Church visitors, especially those who have never been to church before, are often amazed to learn of God’s love and grace. It amazes them to hear that God loves all people.

That’s the experience we want them to have on their first visit. Well, that’s what we’d like every person to experience every time they’re in our church!

But for this to happen, we need to guard against the Jonahs in our midst!

You see, the folks who have been hanging around church – those who are familiar with the ways of the Lord – often produce the opposite reaction in our guests. Rather than stunning others with God’s grace, they pour misery and condemnation on everyone.

Jonah is the Old Testament character who illustrates how we can become so zealous for the righteousness and justice of God that we depreciate his grace. He is one of the Bible’s crusty old men.

Jonah’s astonishing admission in Jonah 3:10-4:2 grants a fascinating peek into the mind of someone who elevates the Law over grace.

3:10 When God saw what they did, how they turned from their evil way, God relented of the disaster that he had said he would do to them, and he did not do it. 4:1 But it displeased Jonah exceedingly, and he was angry. 2 And he prayed to the Lord and said, “O Lord, is not this what I said when I was yet in my country? That is why I made haste to flee to Tarshish; for I knew that you are a gracious God and merciful, slow to anger and abounding in steadfast love, and relenting from disaster. (ESV)
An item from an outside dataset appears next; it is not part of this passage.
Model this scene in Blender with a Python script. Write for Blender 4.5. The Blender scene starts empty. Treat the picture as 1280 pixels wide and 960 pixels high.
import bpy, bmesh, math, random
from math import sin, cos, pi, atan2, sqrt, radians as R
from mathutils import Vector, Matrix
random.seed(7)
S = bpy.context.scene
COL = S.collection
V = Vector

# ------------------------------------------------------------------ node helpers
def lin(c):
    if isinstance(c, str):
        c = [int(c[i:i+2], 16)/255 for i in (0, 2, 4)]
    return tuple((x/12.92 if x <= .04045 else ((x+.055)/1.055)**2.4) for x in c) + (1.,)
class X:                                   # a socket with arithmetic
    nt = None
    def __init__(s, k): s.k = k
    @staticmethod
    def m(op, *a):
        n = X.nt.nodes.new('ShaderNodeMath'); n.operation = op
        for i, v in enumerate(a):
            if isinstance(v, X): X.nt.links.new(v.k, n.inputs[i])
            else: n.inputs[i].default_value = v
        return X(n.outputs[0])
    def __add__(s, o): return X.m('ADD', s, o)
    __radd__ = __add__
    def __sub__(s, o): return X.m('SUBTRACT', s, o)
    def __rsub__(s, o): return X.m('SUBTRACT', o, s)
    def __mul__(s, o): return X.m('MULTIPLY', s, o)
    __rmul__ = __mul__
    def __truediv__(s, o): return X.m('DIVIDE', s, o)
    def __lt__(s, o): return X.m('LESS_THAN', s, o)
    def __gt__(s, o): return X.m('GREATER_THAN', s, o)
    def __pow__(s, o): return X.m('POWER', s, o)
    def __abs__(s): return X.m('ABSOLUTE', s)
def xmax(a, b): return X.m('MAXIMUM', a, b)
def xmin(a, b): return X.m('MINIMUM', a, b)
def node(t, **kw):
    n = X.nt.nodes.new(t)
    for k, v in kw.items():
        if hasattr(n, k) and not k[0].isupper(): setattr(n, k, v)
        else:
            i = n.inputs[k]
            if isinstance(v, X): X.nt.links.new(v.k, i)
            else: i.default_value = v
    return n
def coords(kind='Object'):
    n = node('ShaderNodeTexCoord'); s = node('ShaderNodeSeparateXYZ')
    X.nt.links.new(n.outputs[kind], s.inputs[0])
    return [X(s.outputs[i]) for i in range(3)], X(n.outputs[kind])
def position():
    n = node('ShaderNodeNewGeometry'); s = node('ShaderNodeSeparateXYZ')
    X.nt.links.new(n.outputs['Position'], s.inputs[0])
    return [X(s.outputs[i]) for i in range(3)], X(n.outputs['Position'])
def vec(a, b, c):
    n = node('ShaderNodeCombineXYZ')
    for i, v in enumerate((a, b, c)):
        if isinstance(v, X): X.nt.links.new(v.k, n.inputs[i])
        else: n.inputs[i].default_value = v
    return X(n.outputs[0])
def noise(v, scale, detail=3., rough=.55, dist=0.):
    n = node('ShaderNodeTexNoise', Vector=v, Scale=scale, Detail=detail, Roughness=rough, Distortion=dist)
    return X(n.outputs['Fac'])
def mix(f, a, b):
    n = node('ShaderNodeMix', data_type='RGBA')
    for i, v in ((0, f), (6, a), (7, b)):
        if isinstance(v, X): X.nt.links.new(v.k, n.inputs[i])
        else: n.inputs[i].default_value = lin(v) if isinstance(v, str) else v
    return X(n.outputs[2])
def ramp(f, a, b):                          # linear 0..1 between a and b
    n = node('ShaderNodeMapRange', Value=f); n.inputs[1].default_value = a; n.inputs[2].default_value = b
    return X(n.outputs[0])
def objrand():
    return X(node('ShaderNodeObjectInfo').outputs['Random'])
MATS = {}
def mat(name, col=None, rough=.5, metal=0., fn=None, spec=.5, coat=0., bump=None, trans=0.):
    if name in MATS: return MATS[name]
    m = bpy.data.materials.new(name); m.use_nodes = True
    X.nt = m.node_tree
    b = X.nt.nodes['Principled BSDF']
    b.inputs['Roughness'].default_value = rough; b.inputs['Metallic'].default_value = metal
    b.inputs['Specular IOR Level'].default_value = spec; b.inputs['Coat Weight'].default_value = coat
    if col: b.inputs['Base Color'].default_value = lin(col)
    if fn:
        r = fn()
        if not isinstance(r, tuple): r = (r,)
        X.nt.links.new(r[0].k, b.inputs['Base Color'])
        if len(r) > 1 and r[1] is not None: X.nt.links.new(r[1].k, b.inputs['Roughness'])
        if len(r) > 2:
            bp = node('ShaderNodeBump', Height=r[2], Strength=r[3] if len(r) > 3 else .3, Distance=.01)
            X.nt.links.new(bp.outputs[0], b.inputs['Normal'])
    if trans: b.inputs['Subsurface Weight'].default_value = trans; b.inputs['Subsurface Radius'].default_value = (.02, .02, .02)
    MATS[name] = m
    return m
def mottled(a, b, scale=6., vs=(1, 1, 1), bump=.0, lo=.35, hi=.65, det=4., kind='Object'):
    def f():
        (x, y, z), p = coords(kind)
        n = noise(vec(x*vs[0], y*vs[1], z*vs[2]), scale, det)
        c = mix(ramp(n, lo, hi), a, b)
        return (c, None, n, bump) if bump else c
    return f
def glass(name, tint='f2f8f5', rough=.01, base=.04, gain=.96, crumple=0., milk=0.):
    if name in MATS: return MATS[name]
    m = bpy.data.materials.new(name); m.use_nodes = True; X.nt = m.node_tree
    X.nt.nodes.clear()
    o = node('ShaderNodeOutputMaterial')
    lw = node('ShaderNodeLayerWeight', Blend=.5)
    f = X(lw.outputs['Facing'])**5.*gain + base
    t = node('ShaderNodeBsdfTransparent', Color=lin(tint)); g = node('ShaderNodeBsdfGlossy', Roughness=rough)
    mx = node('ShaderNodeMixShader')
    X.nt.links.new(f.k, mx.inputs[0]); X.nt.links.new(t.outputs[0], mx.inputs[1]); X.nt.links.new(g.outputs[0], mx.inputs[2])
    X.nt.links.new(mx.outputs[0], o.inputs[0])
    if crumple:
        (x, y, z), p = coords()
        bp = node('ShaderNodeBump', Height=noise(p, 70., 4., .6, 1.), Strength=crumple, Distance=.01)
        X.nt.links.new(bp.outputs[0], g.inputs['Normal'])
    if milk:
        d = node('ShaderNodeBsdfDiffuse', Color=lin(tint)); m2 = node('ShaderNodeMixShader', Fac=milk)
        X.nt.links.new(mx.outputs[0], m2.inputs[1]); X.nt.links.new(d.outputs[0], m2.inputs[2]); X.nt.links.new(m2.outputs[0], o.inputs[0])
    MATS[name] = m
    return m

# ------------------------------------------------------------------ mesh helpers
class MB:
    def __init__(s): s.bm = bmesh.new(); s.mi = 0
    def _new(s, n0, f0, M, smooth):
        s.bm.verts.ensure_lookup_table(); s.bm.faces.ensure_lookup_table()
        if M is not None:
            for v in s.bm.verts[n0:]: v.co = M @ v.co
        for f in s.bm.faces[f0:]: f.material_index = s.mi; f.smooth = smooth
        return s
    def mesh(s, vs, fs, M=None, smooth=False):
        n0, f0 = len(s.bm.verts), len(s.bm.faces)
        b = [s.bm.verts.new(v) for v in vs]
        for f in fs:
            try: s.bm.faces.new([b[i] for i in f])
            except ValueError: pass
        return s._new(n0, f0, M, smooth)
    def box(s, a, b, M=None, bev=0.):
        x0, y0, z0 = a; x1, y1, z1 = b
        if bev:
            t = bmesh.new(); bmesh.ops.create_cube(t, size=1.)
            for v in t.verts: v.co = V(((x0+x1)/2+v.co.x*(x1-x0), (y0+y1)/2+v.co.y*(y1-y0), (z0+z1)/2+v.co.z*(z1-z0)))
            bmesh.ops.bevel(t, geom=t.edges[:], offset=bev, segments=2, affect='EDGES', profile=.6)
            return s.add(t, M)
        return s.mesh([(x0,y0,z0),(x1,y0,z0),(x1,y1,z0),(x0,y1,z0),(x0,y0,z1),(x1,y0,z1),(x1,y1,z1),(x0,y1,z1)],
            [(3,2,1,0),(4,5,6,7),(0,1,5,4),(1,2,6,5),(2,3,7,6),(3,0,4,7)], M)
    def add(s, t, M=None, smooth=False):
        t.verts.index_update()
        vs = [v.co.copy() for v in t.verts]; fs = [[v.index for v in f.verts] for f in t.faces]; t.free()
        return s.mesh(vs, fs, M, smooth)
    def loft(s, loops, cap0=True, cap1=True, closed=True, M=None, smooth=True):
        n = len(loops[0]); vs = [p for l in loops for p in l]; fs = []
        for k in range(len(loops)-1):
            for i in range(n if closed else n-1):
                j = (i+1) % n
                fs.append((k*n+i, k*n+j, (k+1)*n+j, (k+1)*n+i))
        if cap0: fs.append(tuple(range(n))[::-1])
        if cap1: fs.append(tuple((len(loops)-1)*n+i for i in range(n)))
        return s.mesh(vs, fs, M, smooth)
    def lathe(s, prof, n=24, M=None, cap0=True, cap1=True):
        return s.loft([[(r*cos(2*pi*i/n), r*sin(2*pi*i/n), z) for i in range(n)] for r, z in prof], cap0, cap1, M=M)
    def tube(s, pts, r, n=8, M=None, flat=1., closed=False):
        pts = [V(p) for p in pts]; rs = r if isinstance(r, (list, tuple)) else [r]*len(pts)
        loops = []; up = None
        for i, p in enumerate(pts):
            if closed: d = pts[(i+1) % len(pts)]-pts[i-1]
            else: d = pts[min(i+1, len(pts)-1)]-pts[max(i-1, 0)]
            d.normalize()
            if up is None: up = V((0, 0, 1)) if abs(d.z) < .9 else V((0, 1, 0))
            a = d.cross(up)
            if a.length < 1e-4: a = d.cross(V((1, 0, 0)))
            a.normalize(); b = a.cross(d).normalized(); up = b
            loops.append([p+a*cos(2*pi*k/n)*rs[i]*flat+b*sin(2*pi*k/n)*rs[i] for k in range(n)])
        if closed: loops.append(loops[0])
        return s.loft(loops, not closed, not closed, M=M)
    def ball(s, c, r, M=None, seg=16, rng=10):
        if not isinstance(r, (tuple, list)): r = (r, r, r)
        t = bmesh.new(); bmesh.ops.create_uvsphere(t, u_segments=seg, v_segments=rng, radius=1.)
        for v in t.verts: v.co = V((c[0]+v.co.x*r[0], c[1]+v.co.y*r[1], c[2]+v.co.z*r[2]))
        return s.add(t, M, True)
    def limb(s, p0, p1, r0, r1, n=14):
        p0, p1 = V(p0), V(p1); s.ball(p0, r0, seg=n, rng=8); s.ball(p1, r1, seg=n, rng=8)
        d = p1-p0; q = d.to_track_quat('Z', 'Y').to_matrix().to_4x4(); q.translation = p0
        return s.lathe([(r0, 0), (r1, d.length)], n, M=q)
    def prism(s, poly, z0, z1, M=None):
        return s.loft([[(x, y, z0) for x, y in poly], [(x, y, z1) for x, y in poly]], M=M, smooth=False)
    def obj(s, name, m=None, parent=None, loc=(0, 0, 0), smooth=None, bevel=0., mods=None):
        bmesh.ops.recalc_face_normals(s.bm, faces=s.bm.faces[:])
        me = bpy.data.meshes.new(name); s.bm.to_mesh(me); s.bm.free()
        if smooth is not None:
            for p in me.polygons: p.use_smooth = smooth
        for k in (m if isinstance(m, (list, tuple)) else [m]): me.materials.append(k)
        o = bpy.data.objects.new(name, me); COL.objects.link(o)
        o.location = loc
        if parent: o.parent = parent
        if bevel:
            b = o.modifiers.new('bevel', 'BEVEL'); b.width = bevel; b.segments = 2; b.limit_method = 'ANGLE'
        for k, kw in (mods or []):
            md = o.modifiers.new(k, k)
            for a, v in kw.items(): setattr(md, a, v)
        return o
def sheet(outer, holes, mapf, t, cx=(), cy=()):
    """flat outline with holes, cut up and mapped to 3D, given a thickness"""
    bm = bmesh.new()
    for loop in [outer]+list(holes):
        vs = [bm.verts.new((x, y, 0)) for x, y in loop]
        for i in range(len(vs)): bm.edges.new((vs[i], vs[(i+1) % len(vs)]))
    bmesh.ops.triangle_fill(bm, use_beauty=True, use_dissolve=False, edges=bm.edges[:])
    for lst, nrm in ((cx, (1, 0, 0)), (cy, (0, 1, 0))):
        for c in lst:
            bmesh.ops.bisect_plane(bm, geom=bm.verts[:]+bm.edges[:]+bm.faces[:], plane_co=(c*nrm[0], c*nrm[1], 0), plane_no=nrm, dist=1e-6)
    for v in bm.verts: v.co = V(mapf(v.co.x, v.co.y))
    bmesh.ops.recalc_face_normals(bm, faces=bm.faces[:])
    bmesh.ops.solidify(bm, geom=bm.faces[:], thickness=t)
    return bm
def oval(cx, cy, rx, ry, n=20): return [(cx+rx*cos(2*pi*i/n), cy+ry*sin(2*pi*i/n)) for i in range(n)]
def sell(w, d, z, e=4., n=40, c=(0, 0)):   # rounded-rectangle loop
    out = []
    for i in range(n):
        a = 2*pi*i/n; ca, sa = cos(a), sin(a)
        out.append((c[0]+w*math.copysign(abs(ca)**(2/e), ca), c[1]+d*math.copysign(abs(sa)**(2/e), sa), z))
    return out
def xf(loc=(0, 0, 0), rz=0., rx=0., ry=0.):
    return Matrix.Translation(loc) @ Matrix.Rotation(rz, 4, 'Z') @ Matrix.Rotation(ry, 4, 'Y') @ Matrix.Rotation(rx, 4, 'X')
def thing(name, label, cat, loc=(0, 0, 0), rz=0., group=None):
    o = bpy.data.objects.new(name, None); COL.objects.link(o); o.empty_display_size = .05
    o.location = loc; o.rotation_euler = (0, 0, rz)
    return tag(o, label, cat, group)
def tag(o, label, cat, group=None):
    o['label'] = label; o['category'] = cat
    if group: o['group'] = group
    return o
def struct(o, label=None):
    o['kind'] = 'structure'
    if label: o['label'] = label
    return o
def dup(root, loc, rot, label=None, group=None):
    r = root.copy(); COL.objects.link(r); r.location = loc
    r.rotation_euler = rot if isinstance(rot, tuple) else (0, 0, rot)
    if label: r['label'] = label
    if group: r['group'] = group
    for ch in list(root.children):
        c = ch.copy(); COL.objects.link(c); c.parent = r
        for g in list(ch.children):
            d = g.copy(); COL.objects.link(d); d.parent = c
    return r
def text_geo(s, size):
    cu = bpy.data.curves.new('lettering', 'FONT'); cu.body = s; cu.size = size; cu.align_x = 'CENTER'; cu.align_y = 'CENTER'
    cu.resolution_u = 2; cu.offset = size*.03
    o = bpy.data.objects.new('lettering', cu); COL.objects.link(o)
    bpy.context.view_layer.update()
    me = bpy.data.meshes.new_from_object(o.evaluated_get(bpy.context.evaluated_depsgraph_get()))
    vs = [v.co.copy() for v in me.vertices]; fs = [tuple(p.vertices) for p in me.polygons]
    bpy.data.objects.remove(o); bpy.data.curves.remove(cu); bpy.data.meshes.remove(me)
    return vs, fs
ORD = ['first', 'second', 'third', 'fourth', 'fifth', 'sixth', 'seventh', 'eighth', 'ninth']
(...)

The weak English translation, “it displeased Jonah,” hides a surprising admission The Hebrew text employs an interesting grammatical form to emphasize the power of Jonah’s passion. Besides drawing our attention to his emotive repulsion, the Hebrew betrays his view of God’s deficient management of justice and grace.

A more more accurate (if somewhat wooden) translation is, “it was evil to Jonah, a great evil.” This reveals the magnitude of Jonah’s anger at God for his gracious treatment of the Ninevites. The Hebrew dictionaries indicate that one field of meaning for the specific Hebrew term is “to be evil, wicked.”

Whether this was a statement of Jonah’s psychological emotion (wrath) or his estimation of the Lord’s action (evil),  the results are the same: Jonah fervently repudiated the kindness God offered the Ninevites. Jonah’s thinks that a major ethical/moral breach has just arisen. The Lord had done a bad thing by offering grace to the repentant Ninevites.

This is the sort of message – the message of grace – that astounds church visitors. And this is how we should treat church visitors – with grace.

Pastor, please, teach your flock to extend grace rather than anger to the unwashed and unkempt who darken your doors! And if you spot a Jonah headed for your church guests, toss him overboard!